At Knox, Konkol described some of his work in detail, telling students that they could draw lessons from his experiences and apply them to their own journalistic endeavors.
"You have to be resilient, and you have to ask questions that you think there are no answers to," Konkol said.
The idea for the Pulitzer-winning series started when he decided to revisit a story he'd covered in 2008: a particularly violent weekend in Chicago when 40 people were shot and seven died. Konkol wanted to find out what kind of success the police had in solving those shootings.
"We went out on the street. We found victims" from the shootings, he said.
Konkol and Main took one of those victims, Willie Brown, to a fast-food restaurant to interview him. While they talked, another man entered. "And Willie Brown leans back in his chair and says, ‘That's the guy that shot me right there,'" Konkol recalled.

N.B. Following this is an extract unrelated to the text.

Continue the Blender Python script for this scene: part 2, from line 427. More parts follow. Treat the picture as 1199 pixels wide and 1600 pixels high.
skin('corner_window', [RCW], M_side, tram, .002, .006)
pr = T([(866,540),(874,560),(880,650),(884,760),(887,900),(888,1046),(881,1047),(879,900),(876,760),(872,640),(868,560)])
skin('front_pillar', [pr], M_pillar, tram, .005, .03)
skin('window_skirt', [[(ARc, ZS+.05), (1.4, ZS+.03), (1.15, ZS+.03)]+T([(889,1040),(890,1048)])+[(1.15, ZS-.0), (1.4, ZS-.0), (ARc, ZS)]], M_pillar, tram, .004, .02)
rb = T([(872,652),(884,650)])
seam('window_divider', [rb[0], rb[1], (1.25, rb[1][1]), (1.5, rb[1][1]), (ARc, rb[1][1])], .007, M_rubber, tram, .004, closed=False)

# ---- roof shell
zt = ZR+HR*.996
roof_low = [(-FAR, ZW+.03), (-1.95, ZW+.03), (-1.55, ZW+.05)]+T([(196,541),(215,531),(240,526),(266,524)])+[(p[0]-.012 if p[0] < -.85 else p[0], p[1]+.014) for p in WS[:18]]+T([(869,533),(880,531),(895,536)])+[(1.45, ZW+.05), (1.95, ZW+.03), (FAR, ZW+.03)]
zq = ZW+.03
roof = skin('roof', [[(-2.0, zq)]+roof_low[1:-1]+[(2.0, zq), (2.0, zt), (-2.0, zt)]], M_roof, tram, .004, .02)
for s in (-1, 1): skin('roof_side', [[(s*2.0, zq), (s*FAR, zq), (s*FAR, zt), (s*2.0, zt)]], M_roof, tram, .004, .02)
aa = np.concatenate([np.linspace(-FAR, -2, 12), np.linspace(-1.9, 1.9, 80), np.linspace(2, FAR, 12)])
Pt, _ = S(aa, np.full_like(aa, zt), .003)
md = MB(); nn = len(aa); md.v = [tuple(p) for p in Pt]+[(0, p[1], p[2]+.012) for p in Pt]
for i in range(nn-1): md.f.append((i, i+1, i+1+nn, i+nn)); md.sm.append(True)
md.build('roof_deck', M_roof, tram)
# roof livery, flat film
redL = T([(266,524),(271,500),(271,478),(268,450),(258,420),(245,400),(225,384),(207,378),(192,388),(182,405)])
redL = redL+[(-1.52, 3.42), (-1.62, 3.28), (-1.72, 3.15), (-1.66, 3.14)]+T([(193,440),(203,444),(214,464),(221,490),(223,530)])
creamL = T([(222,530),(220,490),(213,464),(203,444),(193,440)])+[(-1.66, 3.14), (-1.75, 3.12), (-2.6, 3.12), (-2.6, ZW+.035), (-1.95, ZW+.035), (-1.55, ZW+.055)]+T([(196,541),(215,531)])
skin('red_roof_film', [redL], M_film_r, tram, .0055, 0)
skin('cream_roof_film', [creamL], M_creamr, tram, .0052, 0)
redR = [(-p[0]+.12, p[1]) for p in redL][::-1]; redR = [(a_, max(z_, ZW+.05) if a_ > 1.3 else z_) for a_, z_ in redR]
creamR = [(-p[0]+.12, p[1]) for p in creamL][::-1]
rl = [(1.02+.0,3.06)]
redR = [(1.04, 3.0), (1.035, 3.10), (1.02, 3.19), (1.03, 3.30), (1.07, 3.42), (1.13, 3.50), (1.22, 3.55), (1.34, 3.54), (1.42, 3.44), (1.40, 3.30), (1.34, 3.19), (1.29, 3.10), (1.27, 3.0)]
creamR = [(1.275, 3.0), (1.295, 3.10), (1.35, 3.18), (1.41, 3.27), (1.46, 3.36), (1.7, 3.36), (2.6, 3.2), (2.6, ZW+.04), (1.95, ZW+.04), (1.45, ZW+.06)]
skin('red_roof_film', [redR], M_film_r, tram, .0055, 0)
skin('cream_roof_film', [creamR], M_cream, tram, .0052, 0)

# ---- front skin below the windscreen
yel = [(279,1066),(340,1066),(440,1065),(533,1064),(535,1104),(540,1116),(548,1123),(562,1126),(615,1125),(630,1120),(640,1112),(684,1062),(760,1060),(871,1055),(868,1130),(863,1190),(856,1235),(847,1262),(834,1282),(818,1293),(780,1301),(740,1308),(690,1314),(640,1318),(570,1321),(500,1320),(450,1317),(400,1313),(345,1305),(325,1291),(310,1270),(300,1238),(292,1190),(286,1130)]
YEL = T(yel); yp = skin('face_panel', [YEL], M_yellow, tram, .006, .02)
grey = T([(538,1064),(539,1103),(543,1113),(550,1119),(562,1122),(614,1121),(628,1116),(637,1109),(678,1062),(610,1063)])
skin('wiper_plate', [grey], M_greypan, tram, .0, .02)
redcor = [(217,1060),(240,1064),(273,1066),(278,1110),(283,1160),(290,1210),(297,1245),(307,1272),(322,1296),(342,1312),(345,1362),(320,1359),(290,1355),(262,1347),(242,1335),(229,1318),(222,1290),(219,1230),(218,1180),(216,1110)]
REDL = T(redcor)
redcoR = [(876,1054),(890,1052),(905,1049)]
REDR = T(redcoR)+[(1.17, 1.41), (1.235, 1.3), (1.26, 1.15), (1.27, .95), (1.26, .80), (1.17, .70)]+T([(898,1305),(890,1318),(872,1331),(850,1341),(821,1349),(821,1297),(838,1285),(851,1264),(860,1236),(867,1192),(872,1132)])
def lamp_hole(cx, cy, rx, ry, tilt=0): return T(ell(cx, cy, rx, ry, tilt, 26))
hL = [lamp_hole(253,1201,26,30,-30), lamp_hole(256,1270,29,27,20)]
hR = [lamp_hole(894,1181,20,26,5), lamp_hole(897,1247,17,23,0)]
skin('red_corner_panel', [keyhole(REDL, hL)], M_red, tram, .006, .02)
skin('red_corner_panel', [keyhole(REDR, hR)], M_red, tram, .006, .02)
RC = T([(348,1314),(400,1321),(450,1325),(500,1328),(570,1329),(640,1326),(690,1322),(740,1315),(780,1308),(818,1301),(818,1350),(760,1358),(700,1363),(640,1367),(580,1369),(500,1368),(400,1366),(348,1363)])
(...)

Brown then said that he told police who shot him, but later withdrew the accusation at the request of his mother. Brown's mother had reminded him that when he was sent to jail as a youth, it "ruined your life," Konkol said.
During another interview, a shooting victim showed Konkol the bullet that struck him and a piece of bone that had been ejected from his body.
"Over and over again we would find these stories," Konkol said, emphasizing the importance of in-person interviews. "Those are details that you don't get unless you're there. Those are details that you don't get unless you wait longer than you want to be there."
"You have to be able to talk to people and listen to them and go to the places where they live," he added. "You have to search for documents you don't think you can get. And you have to come up with an idea and go after it with everything you can."
In discussing the writing process, Konkol advised students to make an outline of stories "when they're big and they're important to you."
"You don't go into a story with an idea of what it's going to be," he said. "You report, and you think about the story you're going to tell and how you're going to tell it."
"If you learn how to think, it will make you a better writer."
Konkol's talk at Knox was sponsored by the Joe W. Morgan '34 Fund for Journalism. This year, the fund also has helped to bring to campus two other award-winning journalists: environmental writer Paul Greenburg, author of Four Fish, and Jonathan Katz, former chief correspondent in Haiti for The Associated Press.